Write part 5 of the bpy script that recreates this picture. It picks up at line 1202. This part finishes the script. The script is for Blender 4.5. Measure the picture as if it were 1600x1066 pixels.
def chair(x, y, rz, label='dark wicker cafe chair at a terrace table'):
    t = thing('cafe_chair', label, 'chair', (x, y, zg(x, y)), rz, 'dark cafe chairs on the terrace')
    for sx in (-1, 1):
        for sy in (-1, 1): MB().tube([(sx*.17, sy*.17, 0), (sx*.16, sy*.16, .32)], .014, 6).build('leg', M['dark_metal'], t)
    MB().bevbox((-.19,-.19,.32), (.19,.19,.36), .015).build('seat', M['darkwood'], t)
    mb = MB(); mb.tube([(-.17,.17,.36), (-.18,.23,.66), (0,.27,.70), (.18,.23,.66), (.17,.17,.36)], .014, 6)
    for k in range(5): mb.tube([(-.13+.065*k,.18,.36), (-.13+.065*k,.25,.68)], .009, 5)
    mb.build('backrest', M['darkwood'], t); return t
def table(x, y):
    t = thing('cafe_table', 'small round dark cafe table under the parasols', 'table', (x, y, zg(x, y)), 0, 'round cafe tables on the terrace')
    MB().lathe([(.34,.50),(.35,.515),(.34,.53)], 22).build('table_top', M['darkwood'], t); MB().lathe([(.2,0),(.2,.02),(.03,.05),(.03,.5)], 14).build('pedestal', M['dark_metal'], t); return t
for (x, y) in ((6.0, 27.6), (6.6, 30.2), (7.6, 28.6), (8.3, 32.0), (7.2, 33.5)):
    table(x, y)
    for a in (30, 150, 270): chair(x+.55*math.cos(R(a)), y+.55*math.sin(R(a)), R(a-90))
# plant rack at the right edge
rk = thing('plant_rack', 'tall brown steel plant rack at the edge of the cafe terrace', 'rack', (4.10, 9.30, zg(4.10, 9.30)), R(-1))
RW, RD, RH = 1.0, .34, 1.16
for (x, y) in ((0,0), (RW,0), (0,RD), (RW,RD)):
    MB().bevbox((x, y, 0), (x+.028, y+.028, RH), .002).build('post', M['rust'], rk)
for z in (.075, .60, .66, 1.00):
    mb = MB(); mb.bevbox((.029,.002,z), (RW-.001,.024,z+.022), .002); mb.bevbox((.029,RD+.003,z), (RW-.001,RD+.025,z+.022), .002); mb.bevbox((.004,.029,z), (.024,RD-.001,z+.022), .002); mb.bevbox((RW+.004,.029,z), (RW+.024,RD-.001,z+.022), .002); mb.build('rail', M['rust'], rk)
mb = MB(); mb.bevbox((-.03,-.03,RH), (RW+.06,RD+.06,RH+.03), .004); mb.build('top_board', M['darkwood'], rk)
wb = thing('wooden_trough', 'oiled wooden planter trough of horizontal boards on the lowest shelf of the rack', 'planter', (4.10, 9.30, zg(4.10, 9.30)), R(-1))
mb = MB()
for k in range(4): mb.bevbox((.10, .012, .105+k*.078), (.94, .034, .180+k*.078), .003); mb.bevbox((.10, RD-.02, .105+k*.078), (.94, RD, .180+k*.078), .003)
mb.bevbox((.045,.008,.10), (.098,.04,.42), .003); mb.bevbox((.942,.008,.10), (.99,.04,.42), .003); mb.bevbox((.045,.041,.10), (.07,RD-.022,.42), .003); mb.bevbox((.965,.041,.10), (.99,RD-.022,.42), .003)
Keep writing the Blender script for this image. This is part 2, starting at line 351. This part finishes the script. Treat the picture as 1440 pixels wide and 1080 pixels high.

++++++++++++++++++++

> _To be done_: Extract the complete data, matching each line exactly.

> _Exercise response_:
Write part 5 of the bpy script that recreates this picture. It picks up at line 1202. This part finishes the script. The script is for Blender 4.5. Measure the picture as if it were 1600x1066 pixels.
def chair(x, y, rz, label='dark wicker cafe chair at a terrace table'):
    t = thing('cafe_chair', label, 'chair', (x, y, zg(x, y)), rz, 'dark cafe chairs on the terrace')
    for sx in (-1, 1):
        for sy in (-1, 1): MB().tube([(sx*.17, sy*.17, 0), (sx*.16, sy*.16, .32)], .014, 6).build('leg', M['dark_metal'], t)
    MB().bevbox((-.19,-.19,.32), (.19,.19,.36), .015).build('seat', M['darkwood'], t)
    mb = MB(); mb.tube([(-.17,.17,.36), (-.18,.23,.66), (0,.27,.70), (.18,.23,.66), (.17,.17,.36)], .014, 6)
    for k in range(5): mb.tube([(-.13+.065*k,.18,.36), (-.13+.065*k,.25,.68)], .009, 5)
    mb.build('backrest', M['darkwood'], t); return t
def table(x, y):
    t = thing('cafe_table', 'small round dark cafe table under the parasols', 'table', (x, y, zg(x, y)), 0, 'round cafe tables on the terrace')
    MB().lathe([(.34,.50),(.35,.515),(.34,.53)], 22).build('table_top', M['darkwood'], t); MB().lathe([(.2,0),(.2,.02),(.03,.05),(.03,.5)], 14).build('pedestal', M['dark_metal'], t); return t
for (x, y) in ((6.0, 27.6), (6.6, 30.2), (7.6, 28.6), (8.3, 32.0), (7.2, 33.5)):
    table(x, y)
    for a in (30, 150, 270): chair(x+.55*math.cos(R(a)), y+.55*math.sin(R(a)), R(a-90))
# plant rack at the right edge
rk = thing('plant_rack', 'tall brown steel plant rack at the edge of the cafe terrace', 'rack', (4.10, 9.30, zg(4.10, 9.30)), R(-1))
RW, RD, RH = 1.0, .34, 1.16
for (x, y) in ((0,0), (RW,0), (0,RD), (RW,RD)):
    MB().bevbox((x, y, 0), (x+.028, y+.028, RH), .002).build('post', M['rust'], rk)
for z in (.075, .60, .66, 1.00):
    mb = MB(); mb.bevbox((.029,.002,z), (RW-.001,.024,z+.022), .002); mb.bevbox((.029,RD+.003,z), (RW-.001,RD+.025,z+.022), .002); mb.bevbox((.004,.029,z), (.024,RD-.001,z+.022), .002); mb.bevbox((RW+.004,.029,z), (RW+.024,RD-.001,z+.022), .002); mb.build('rail', M['rust'], rk)
mb = MB(); mb.bevbox((-.03,-.03,RH), (RW+.06,RD+.06,RH+.03), .004); mb.build('top_board', M['darkwood'], rk)
wb = thing('wooden_trough', 'oiled wooden planter trough of horizontal boards on the lowest shelf of the rack', 'planter', (4.10, 9.30, zg(4.10, 9.30)), R(-1))
mb = MB()
for k in range(4): mb.bevbox((.10, .012, .105+k*.078), (.94, .034, .180+k*.078), .003); mb.bevbox((.10, RD-.02, .105+k*.078), (.94, RD, .180+k*.078), .003)
mb.bevbox((.045,.008,.10), (.098,.04,.42), .003); mb.bevbox((.942,.008,.10), (.99,.04,.42), .003); mb.bevbox((.045,.041,.10), (.07,RD-.022,.42), .003); mb.bevbox((.965,.041,.10), (.99,RD-.022,.42), .003)
Keep writing the Blender script for this image. This is part 2, starting at line 351. This part finishes the script. Treat the picture as 1440 pixels wide and 1080 pixels high.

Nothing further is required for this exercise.